Il piano Whirlpool alla Sec “Via da Napoli nel 2020”

In un documento all’autorità americana di Borsa la conferma: “Stop alla produzione”
di Marco Patucchi
ROMA — Riesplode il caso Whirlpool. Non solo perché i sindacati tornano a chiedere con forza al governo di convocare, come promesso, un tavolo sulla crisi della fabbrica napoletana. Ad agitare ulteriormente il clima, proprio alla vigilia dell’assemblea dei lavoratori in calendario oggi, un documento inviato dalla multinazionale americana alla Sec il 31 ottobre scorso, ovvero un giorno dopo l’intesa con il governo italiano sulla permanenza a Napoli. «L’accordo preliminare della società di vendere lo stabilimento a un acquirente terzo — si legge nella nota che integra precedenti comunicazioni informando sulle “ulteriori discussioni con i sindacati e il governo italiano” — rimane in vigore, fatti salvi gli effetti di questi ulteriori negoziati. La società intende completare la sua ristrutturazione e cessare la produzione nell’impianto nei prossimi mesi con uscita prevista per il 2020». E, a scanso di equivoci, si chiarisce che la società continuerà la produzione solo «nel breve termine».

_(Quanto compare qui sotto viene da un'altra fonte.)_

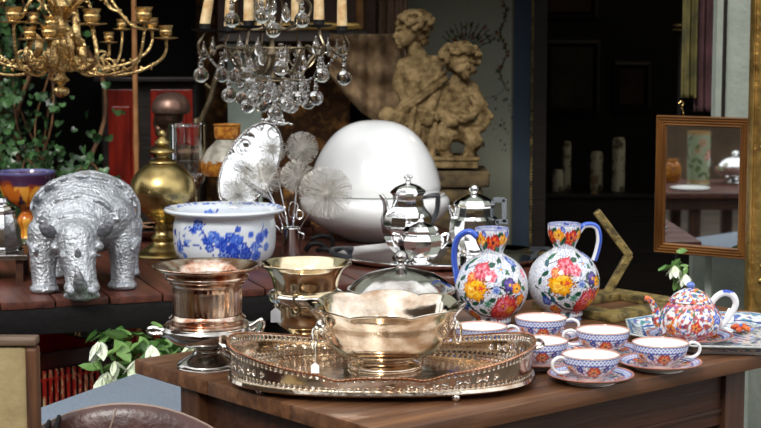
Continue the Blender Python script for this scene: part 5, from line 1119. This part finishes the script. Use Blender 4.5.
# smaller child: round face to the front, hands gathered at the chest
pr = [E(460, 60, 4, 16, 15, 15), E(464, 68, 13, 10, 7, 9), E(467, 67, 21, 2.5, 3, 2.6), E(466.5, 71.5, 19, 3.4, 2.4, 1.2), E(466, 73.6, 18.6, 3, 2.4, 1.2), E(466, 77, 16.5, 4.2, 4, 3), E(459, 70, 16, 4.6, 4.4, 4.2), E(472, 70, 15, 4.2, 4.4, 4.2), C_(456, 61, 17, 463, 61, 19, 1.7, 1.5), C_(469, 61, 19, 475, 62, 16, 1.6, 1.4), E(460, 64.6, 17.2, 1.7, 1.5, 1.1), E(471.5, 64.8, 17, 1.6, 1.5, 1.1), E(448, 67, 4, 2.6, 3, 4.4),
      C_(461, 74, 2, 458, 84, 0, 8, 9), C_(447, 90, 0, 470, 90, 0, 10, 10), E(457, 104, 2, 17, 13, 18), E(455, 124, 2, 17, 13, 15), E(452, 138, 2, 19, 14, 11),
      C_(472, 92, 2, 481, 106, 6, 8, 7), C_(481, 106, 6, 468, 116, 16, 6.5, 5.5), E(466, 117, 17, 5, 5, 4.6), C_(466, 113, 19, 461, 110, 20, 2, 1.6), C_(464, 117, 20, 459, 115, 21, 2, 1.6), C_(465, 120, 19, 460, 120, 20, 2, 1.6), C_(468, 113, 19, 465, 107, 20, 2, 1.5), C_(463, 119, 19, 458, 118, 20, 2, 1.6),
      C_(443, 92, 2, 439, 112, 8, 7.5, 6.5), C_(439, 112, 8, 450, 122, 15, 6, 5), E(453, 123, 17, 5, 4.6, 4.6),
      C_(445, 138, 4, 442, 160, 12, 12, 8), C_(442, 160, 12, 446, 178, 8, 7.5, 6), E(447, 181, 14, 6.5, 12, 4.5), C_(463, 138, 2, 474, 154, 14, 12, 8.5), C_(474, 154, 14, 468, 176, 8, 8, 6), E(468, 181, 13, 6.5, 12, 4.5)]
for (a, b) in (((470, 96), (486, 122)), ((474, 102), (482, 132)), ((478, 104), (490, 116)), ((450, 122), (484, 126)), ((446, 130), (478, 136)), ((442, 126), (436, 156))): pr.append(C_(a[0], a[1], 13, b[0], b[1], 10, 3, 3.8))
for i in range(85):
    a = random.uniform(0, 2*PI); b = random.uniform(-.45, 1.3); x = 460+19*math.cos(a)*math.cos(b); dz = 3+16*math.sin(a)*math.cos(b); y = 57-14*math.sin(b)
    if dz > 6 and y > 53 and x > 452: continue
    pr.append(E(x, y, dz, random.uniform(3, 4.4), 4, random.uniform(2.6, 3.8)))
for x in (452, 457, 462, 467, 472): pr.append(E(x, 52, 15, 3.2, 3.5, 3)) 
blob('smaller_child', pr, .0028, M['stone'], t, 1, disp=[('CLOUDS', .010, .0025)])
bm = bmesh.new(); box(bm, (-.01, -.01, .003), (84*k, .20, .010), bev=.003); box(bm, (-.01, -.01, -.013), (80*k, .19, .026), bev=.006); bobj('statue_base', bm, M['stone'], t, False)
zt = sc0.z - .029
t = thing('stone_plinth', 'dark moulded plinth under the stone children', 'plinth', (sc0.x+.0, sc0.y, 0))
bm = bmesh.new(); box(bm, (0, 0, zt-.03), (.30, .24, .05), bev=.008); box(bm, (0, 0, zt-.08), (.26, .22, .05), bev=.02); box(bm, (0, 0, (zt-.1)/2), (.23, .19, zt-.1)); box(bm, (0, 0, .04), (.30, .26, .08), bev=.01)
M['stone_dk'] = mat('dark_stone', '#6b5a3a', .8, col2='#35291a', scale=20, bump=.4, bscale=40)
bobj('shaft', bm, M['stone_dk'], t, False)

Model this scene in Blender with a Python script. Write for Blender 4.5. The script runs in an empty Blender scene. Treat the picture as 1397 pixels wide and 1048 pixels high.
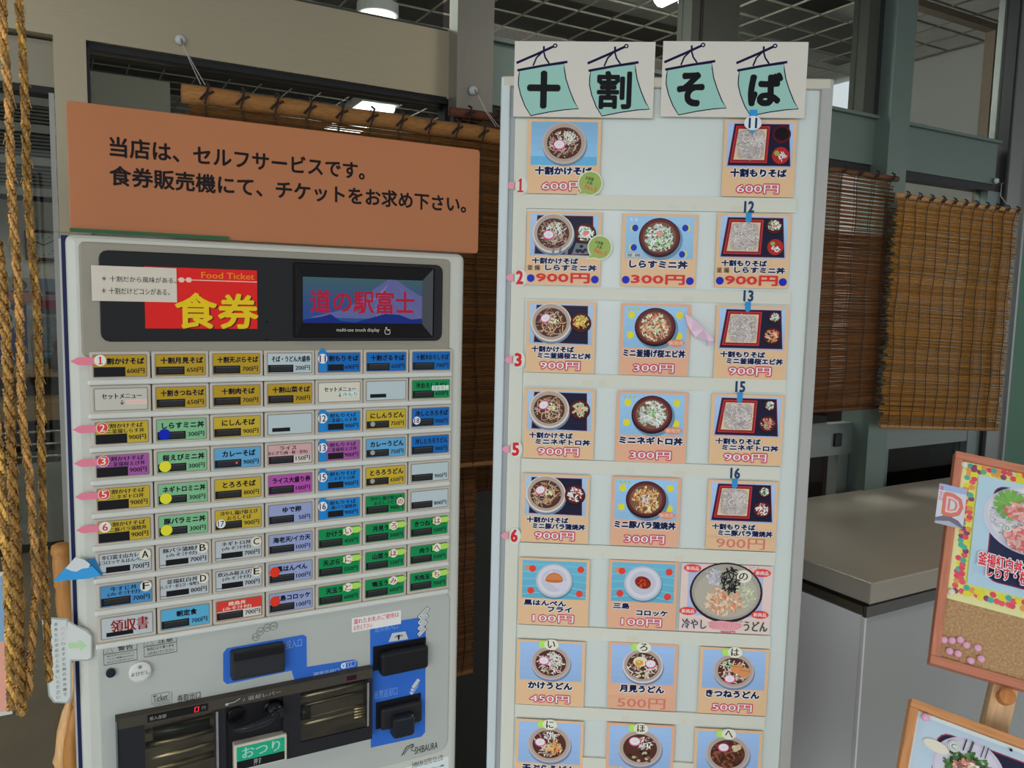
import bpy, math, random
from math import sin, cos, pi, radians, atan2, sqrt
from mathutils import Vector, Matrix
random.seed(7)
sc = bpy.context.scene
COL = sc.collection

# ------------------------------------------------------------------ camera
FPX, CAMH = 1100.0, 1.5
TH, PI_, RO = radians(29.6), radians(5.95), radians(1.37)
f0 = Vector((sin(TH), cos(TH), 0)); r0 = Vector((cos(TH), -sin(TH), 0)); zz = Vector((0, 0, 1))
FW = f0*cos(PI_) - zz*sin(PI_); u0_ = zz*cos(PI_) + f0*sin(PI_)
RT = r0*cos(RO) + u0_*sin(RO); UP = u0_*cos(RO) - r0*sin(RO)
cam = bpy.data.cameras.new('camera'); camo = bpy.data.objects.new('camera', cam); COL.objects.link(camo)
cam.sensor_width = 36.0; cam.lens = 36.0*FPX/1397; cam.clip_start = 0.02; cam.clip_end = 200
camo.matrix_world = Matrix(((RT.x, UP.x, -FW.x, 0), (RT.y, UP.y, -FW.y, 0), (RT.z, UP.z, -FW.z, CAMH), (0, 0, 0, 1)))
sc.camera = camo

# ------------------------------------------------------------------ world, exposure
sc.view_settings.view_transform = 'Standard'; sc.view_settings.look = 'None'
sc.view_settings.gamma = 1.0; sc.view_settings.use_curve_mapping = False
sc.view_settings.exposure = 0.0
w = bpy.data.worlds.new('overcast'); sc.world = w; w.use_nodes = True
nt = w.node_tree; nt.nodes.clear()
out = nt.nodes.new('ShaderNodeOutputWorld'); bg = nt.nodes.new('ShaderNodeBackground')
tc = nt.nodes.new('ShaderNodeTexCoord'); sx = nt.nodes.new('ShaderNodeSeparateXYZ'); rp = nt.nodes.new('ShaderNodeValToRGB')
rp.color_ramp.elements[0].position = 0.0; rp.color_ramp.elements[0].color = (0.50, 0.51, 0.53, 1)
rp.color_ramp.elements[1].position = 1.0; rp.color_ramp.elements[1].color = (0.84, 0.88, 0.92, 1)
e = rp.color_ramp.elements.new(0.5); e.color = (0.80, 0.84, 0.88, 1)
mp = nt.nodes.new('ShaderNodeMath'); mp.operation = 'MULTIPLY_ADD'; mp.inputs[1].default_value = 0.5; mp.inputs[2].default_value = 0.5
nt.links.new(tc.outputs['Generated'], sx.inputs[0]); nt.links.new(sx.outputs['Z'], mp.inputs[0]); nt.links.new(mp.outputs[0], rp.inputs[0])
nt.links.new(rp.outputs[0], bg.inputs[0]); nt.links.new(bg.outputs[0], out.inputs[0]); bg.inputs[1].default_value = 1.27
# wide soft daylight from the open side of the porch, behind and left of the viewer
def area(name, loc, aim, sx_, sy_, power, col):
    l = bpy.data.lights.new(name, 'AREA'); l.shape = 'RECTANGLE'; l.size = sx_; l.size_y = sy_; l.energy = power; l.color = col
    o = bpy.data.objects.new(name, l); COL.objects.link(o); o.location = loc
    o.rotation_euler = (Vector(aim)-Vector(loc)).to_track_quat('-Z', 'Y').to_euler(); return o

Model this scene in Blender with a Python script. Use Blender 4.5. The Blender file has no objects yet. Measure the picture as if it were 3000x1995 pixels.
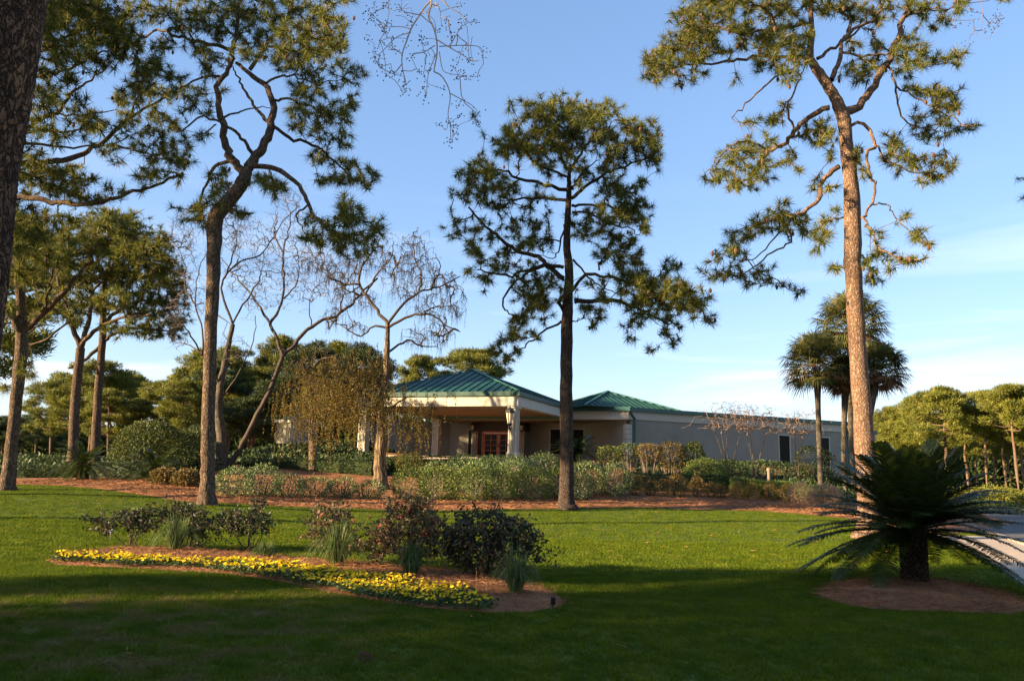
import bpy, math, random
import numpy as np
from mathutils import Matrix, Vector, geometry
R0 = np.random.default_rng(7)
random.seed(7)
col = bpy.context.scene.collection
rad = math.radians
# ------------------------------------------------------------------ camera model
F = 2298.0
PITCH, ROLL = rad(9.45), rad(1.55)
CAM = np.array([0.0, 0.0, 1.6])
MROT = Matrix.Rotation(rad(90) + PITCH, 3, 'X') @ Matrix.Rotation(ROLL, 3, 'Z')
MR = np.array(MROT)
def ray(px, py):
    return MR @ np.array([(px - 1500) / F, (997.5 - py) / F, -1.0])
def P(px, py, Y):
    d = ray(px, py)
    return CAM + d * (Y / d[1])
def sm(t):
    t = np.clip(t, 0.0, 1.0)
    return t * t * (3 - 2 * t)
def H(x, y):
    x = np.asarray(x, float); y = np.asarray(y, float)
    base = np.interp(y, [0, 20, 26, 31, 37, 44, 49, 400], [0, 0, .08, .3, .58, 1.35, 2.3, 2.3])
    fade = 1 - sm((x - .4 * y + 1) / 5.0)
    left = .42 * sm((-x - 3) / 12) * sm((y - 16) / 10)
    base = base * (.3 + .7 * sm((x + 24) / 13))
    ripple = .03 * np.sin(x * .31 + 1.3) * np.sin(y * .23) + .012 * np.sin(x * 1.1 + y * .7)
    return base * fade + left + ripple * sm((y - 4) / 8)
def G(px, py, far=200.0):
    d = ray(px, py)
    t = np.linspace(2, far, 4000) / d[1]
    p = CAM[None] + d[None] * t[:, None]
    below = p[:, 2] - H(p[:, 0], p[:, 1])
    k = np.argmax(below < 0)
    if below[k] >= 0: k = len(t) - 1
    q = p[k].copy(); q[2] = H(q[0], q[1])
    return q
def gz(x, y): return float(H(x, y))
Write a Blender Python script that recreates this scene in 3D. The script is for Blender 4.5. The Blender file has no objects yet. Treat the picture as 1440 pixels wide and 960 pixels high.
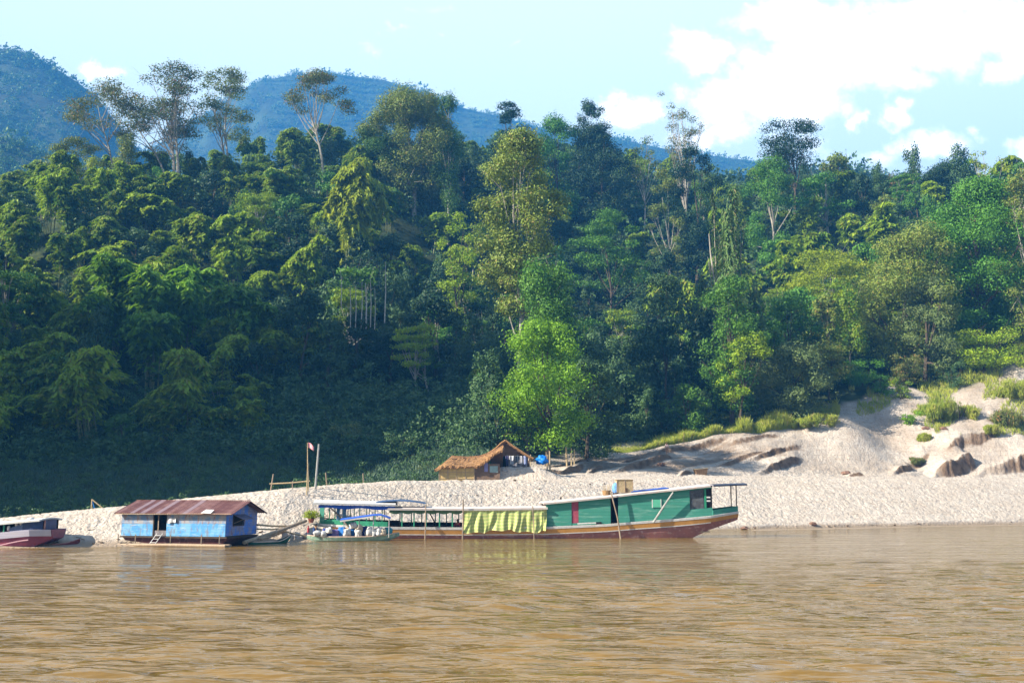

A onor del vero Whirlpool non ha mai annunciato una retromarcia dalla decisione di abbandonare lo stabilimento partenopeo, ribadendo in ogni passaggio della trattativa (compreso il compromesso di fine ottobre) la non sostenibilità economica della produzione di lavatrici di alta gamma e indicando come unica possibilità di sopravvivenza della fabbrica la riconversione e cessione. Nella comunicazione alla Sec si ricorda, appunto, che è stato «stipulato un accordo preliminare per vendere lo stabilimento produttivo di Napoli ad un acquirente terzo», alludendo evidentemente alla Prs di Giovan Battista Ferrario con il suo piano per la produzione di container frigo.
Dopo tanti mesi di altissima tensione per i 420 lavoratori, il 30 ottobre scorso lo stop alle procedure di vendita e di licenziamento collettivo era stato salutato come una svolta: «Voglio darvi una buona notizia — l’annuncio agli operai, in favore di telecamera, del ministro dello Sviluppo, Stefano Patuanelli — è un risultato ottenuto grazie al vostro impegno, alla manifesta volontà di lavorare nello stabilimento. Su questa vertenza il governo ci ha messo la faccia, ora ci sono le condizioni per sederci al tavolo con le parti sociali e provare a trovare una soluzione industriale, anche con un impegno del governo per lo stabilimento». Indiscutibile il successo degli operai, ma quel tavolo nei mesi successivi è rimasto vuoto (a parte un incontro interlocutorio a dicembre) mentre, come indicato chiaramente da Whirlpool nel documento per la Sec, dietro l’angolo resta la cessione della fabbrica. Tra i lavoratori c’è chi azzarda il mese di marzo, quando scadranno gli ammortizzatori sociali, quale momento ideale per la multinazionale di ribadire l’addio a Napoli. «Il tempo passa nell’inerzia e si prepara la tempesta perfetta — dice Barbara Tibaldi segretaria nazionale Fiom-Cgil — anche perché gli ammortizzatori scadono in tutti gli stabilimenti italiani. Per questo chiediamo all’azienda di anticipare la discussione sul piano industriale complessivo del gruppo. L’unico stabilimento che marcia davvero è quello di Varese».
Oggi a Napoli i lavoratori si riuniscono in assemblea e c’è aria di mobilitazione. In una nota Fim, Fiom e Uilm chiedono a Patuanelli di convocare le parti il 20 gennaio: «Non accettiamo né la chiusura di Napoli né il progressivo disimpegno della multinazionale. Il governo la induca a rispettare gli impegni assunti con sindacato e istituzioni». Sembra di essere tornati a quando il Paese tratteneva il respiro per il destino di una fabbrica simbolo del declino industriale italiano. «Da allora tutto tace», dicono i sindacati. Un silenzio colpevole.